Lo stesso ufficiale racconta: «Presi due carri militari pieni di esplosivo da un deposito a Erbil. Ho requisito 200 bulldozer ai civili di Erbil e abbiamo cominciato a distruggere i villaggi fatti con il fango con i bulldozer e a far saltare con la dinamite le strutture in cemento. Le truppe entravano all’alba; i pozzi venivano coperti e l’elettricità tagliata. Dopo che il lavoro ingegneristico era terminato, Alì controllava con l’elicottero. Se qualche tipo di struttura era rimasta in piedi, al comandante di quella sezione veniva ordinato di tornare a finire il lavoro».
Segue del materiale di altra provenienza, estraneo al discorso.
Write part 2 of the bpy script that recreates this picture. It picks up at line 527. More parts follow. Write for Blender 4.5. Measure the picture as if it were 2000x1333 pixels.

In caso di resistenza attiva, l’Esercito avrebbe dovuto aprire il fuoco; se la resistenza fosse continuata, l’intero villaggio sarebbe stato messo a ferro e a fuoco e la popolazione uccisa. L’evacuazione dei villaggi comportava l’esecuzione immediata per chi si fosse rifiutato di andarsene.
Per chi accettava di partire, la destinazione erano spesso le riserve nel sud del Paese dove i curdi erano costretti a vivere da prigionieri. Chi partiva veniva spesso separato dalle proprie famiglie, uomini da un lato, donne e bambini dall’altro.
Durante l’operazione Anfal, sono stati distrutti 4000 villaggi e a tutt’oggi mancano all’appello 182.000 persone (donne, bambini, anziani, malati, e perfino persone disabili).
Per la prima volta, quei 10 sopravvissuti all’operazione Al Anfal stanno affrontando una realtà terribile, quello di essere sicuri che i loro figli, fratelli o sorelle sono stati oggetto di una campagna di sterminio di massa, che assomiglia nella sua brutalità al massacro nazista.
Non una singola persona che era scomparsa durante la campagna militare Anfal del 1988 è ritornata viva. La verità è nascosta nelle sabbie nei deserti dell’Iraq. Finora sono state trovate molte fosse comuni, non ultima quella trovata al confine con l’Arabia Saudita che conteneva 2.700 corpi, tutti vestiti in abiti tradizionali curdi.
Human Rights Watch, nel suo rapporto annuale, ha definito la campagna di Anfal un vero è proprio genocidio contro il popolo curdo a differenza della pulizia etnica praticata dai serbi nei confronti dei bosniaci o il massacro tribale in Rwanda. Sottolineando che lo sterminio Al Anfal ha ricevuto relativamente poca attenzione all’estero in particolare in Occidente che allora sosteneva il regime di Saddam per contrastare l’espansionismo della rivoluzione iraniana allora.